Brands can recommend products based on a customer’s purchase history, browsing behavior, and general preference.
For example, the bookstore Powell’s Books sends product recommendation emails to suggest books to customers. The suggested books are based on the types of books the customer likes to read. Powell’s Books sends these emails after a customer browses for books but doesn’t make a purchase.
Powell’s recommendations stand out because of their funny, witty delivery of their message. Writing with humor gets people’s attention better than bland promotional emails.
Image via Really Good Emails
That said, with proper marketing automation platform, stores can automatically send product recommendation emails:
- After someone buys something
- Along with other order emails
- Before consumables, such as skincare and food, run out.
7. Replenishment and reorder reminders
For ecommerce brands that sell consumable or perishable products, employing replenishment and reorder emails can help generate repeat sales. This is particularly true when the timing is done right.
These email reminders can be sent to existing customers when they need to replenish their stock. This provides steady sales and maximizes the total value derived from each customer.
Basically, this type of email flow prompts subscribers to stock up on items they previously bought or will soon run out of. These prompts can include:
- Refill reminders for consumables
- Recurring subscription offers for recurring purchases
- Reorder nudges for replaceable items like household supplies
- Low stock alerts for any products predicted to run out soon
Nuggs, a plant-based company selling chicken nuggets, has a good replenishment email example. The company reminds customers to buy more chicken nuggets one month after purchase. The automated email includes an easy one-click button to reorder.
Image via Really Good Emails
By reminding customers to restock their favorite essential items, brands can build lasting customer engagement. They can also create more predictable, repeated sales.
8. Customer win-back campaigns
No matter how loyal your customer base is, some subscribers inevitably go inactive with time. It doesn’t always mean they dislike your products or services; sometimes, they just need a little nudge to respark their interest.
To reignite engagement and recover potentially lost accounts, it’s essential to set up customer win-back email flows for ecommerce companies.
Some typical win-back email flow examples include:
- “We miss you!” messages checking in on inactive subscribers
- Reminders about a customer’s most frequent purchases
- Incentives like discounts or free shipping
- Updates on new products based on interests and buying history
In this win-back email example, educational app Duolingo uses a straight-to-the-point “we haven’t seen you in a while” email. It aims to encourage dormant subscribers to pick up where they left off.
Going with this simple win-back style is ideal.
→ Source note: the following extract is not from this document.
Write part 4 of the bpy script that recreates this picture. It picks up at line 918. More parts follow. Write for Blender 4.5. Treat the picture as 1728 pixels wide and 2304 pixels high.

This is especially true when the audience you’re trying to re-engage gets easily put off by information-heavy emails.
Image via Really Good Emails
Win-back email flows are very helpful for curbing natural customer churn and resurrecting valuable accounts before they’re completely lost.
9. Feedback and review requests
We can’t place enough emphasis on how important reviews from satisfied customers are in the ecommerce world. For context, a Dixa study found that a whopping 93% of shoppers will make a purchase after seeing a product’s positive review.
Sending feedback and review request emails helps you gain product insights and invaluable user-generated content. Then, you can use these as social proof in your email campaigns to boost conversions.
By tactfully requesting post-purchase feedback, you can:
- Identify unhappy customers to resolve issues promptly
- Source and amplify new positive testimonials for your marketing campaigns
- Gather a varied supply of user photos and videos for products and services
- Gain helpful product tips, hacks, and advice to enhance your support resources
Lastly, you can get better responses to your review request by providing more context and not just sending a simple request.
For instance, this review request email by Eton elicits an emotional response from environmentalists. It invites subscribers to suggest ways on how to improve its sustainability agenda. But Eton doesn’t stop there; it takes things further by incentivizing responses with a 15% discount on purchases.
Image via Really Good Emails
The timing of your request is also very important. If you ask for reviews too early, customers may not have used the product adequately yet to form an opinion. Likewise, asking too late risks losing customers’ initial enthusiasm for your product.
That’s why we recommend waiting for 2–4 weeks after delivery before sending post-purchase review requests. You can also send survey invitations to subscribers quarterly or annually.
10. Birthday and anniversary emails
These email flows allow brands to celebrate milestones like customer birthdays or anniversaries since the first purchase. This is a great way to express appreciation, communicate exclusivity, and drive timely sales. These ecommerce email flows ultimately strengthen customer relationships and foster brand loyalty.
Here’s a colorful example of a birthday email from St. Ives. It offers a hidden promo on a selection of body care products for the subscriber on their special day. This email effectively shows appreciation for the customer while also helping St. Ives rack up more sales.
Image via Really Good Emails
Customer anniversary automated email flows commemorate key dates like:
- First-time purchases or account creation
- Loyalty program enrollment or major point milestones
- Subscription renewals or product replenishments
The example below shows Busuu celebrating a customer’s 3-month anniversary by offering 60% off their premium plans.
Image via Really Good Emails
Email flows: Wrap up
Automated email flows allow ecommerce companies to provide personalized experiences at scale. They also help maximize the total revenue earned from each customer relationship.
Automated email flows are great for guiding subscribers through your sales funnel. What’s more, studies show that they boost sales consistently. Apart from that, ecommerce email flows are great for building long-term customer relationships.
From welcome series to post-purchase emails, use ecommerce email flows to convert random shoppers into loyal fans. Good luck!